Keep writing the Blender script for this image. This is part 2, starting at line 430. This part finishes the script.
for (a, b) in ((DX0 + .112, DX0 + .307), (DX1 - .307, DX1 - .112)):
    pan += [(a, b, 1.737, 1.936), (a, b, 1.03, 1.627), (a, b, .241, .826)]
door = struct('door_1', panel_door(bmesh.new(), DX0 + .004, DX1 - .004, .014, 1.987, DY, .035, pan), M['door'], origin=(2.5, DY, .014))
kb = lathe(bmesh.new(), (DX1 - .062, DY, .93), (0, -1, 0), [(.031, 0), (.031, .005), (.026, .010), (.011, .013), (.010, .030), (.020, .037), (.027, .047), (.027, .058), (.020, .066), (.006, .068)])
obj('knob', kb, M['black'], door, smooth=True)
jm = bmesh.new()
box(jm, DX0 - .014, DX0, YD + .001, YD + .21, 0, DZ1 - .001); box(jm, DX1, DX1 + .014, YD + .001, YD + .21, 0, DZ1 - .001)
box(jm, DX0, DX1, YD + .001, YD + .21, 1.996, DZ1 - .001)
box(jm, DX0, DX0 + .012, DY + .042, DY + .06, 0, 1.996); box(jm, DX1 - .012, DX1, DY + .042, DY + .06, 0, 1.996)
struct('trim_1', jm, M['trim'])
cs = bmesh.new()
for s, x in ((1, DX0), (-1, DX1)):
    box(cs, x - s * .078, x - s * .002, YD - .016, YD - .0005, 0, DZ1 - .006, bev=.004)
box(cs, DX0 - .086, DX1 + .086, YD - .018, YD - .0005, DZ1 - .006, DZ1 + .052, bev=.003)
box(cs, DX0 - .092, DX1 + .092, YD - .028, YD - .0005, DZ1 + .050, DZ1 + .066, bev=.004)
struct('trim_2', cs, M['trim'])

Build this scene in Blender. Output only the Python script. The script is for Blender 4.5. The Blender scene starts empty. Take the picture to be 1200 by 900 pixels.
◆ ◆ ◆
### Stated goal
Your task is to repeat every entry exactly.

### The answer
Keep writing the Blender script for this image. This is part 2, starting at line 430. This part finishes the script.
for (a, b) in ((DX0 + .112, DX0 + .307), (DX1 - .307, DX1 - .112)):
    pan += [(a, b, 1.737, 1.936), (a, b, 1.03, 1.627), (a, b, .241, .826)]
door = struct('door_1', panel_door(bmesh.new(), DX0 + .004, DX1 - .004, .014, 1.987, DY, .035, pan), M['door'], origin=(2.5, DY, .014))
kb = lathe(bmesh.new(), (DX1 - .062, DY, .93), (0, -1, 0), [(.031, 0), (.031, .005), (.026, .010), (.011, .013), (.010, .030), (.020, .037), (.027, .047), (.027, .058), (.020, .066), (.006, .068)])
obj('knob', kb, M['black'], door, smooth=True)
jm = bmesh.new()
box(jm, DX0 - .014, DX0, YD + .001, YD + .21, 0, DZ1 - .001); box(jm, DX1, DX1 + .014, YD + .001, YD + .21, 0, DZ1 - .001)
box(jm, DX0, DX1, YD + .001, YD + .21, 1.996, DZ1 - .001)
box(jm, DX0, DX0 + .012, DY + .042, DY + .06, 0, 1.996); box(jm, DX1 - .012, DX1, DY + .042, DY + .06, 0, 1.996)
struct('trim_1', jm, M['trim'])
cs = bmesh.new()
for s, x in ((1, DX0), (-1, DX1)):
    box(cs, x - s * .078, x - s * .002, YD - .016, YD - .0005, 0, DZ1 - .006, bev=.004)
box(cs, DX0 - .086, DX1 + .086, YD - .018, YD - .0005, DZ1 - .006, DZ1 + .052, bev=.003)
box(cs, DX0 - .092, DX1 + .092, YD - .028, YD - .0005, DZ1 + .050, DZ1 + .066, bev=.004)
struct('trim_2', cs, M['trim'])

Build this scene in Blender. Output only the Python script. The script is for Blender 4.5. The Blender scene starts empty. Take the picture to be 1200 by 900 pixels.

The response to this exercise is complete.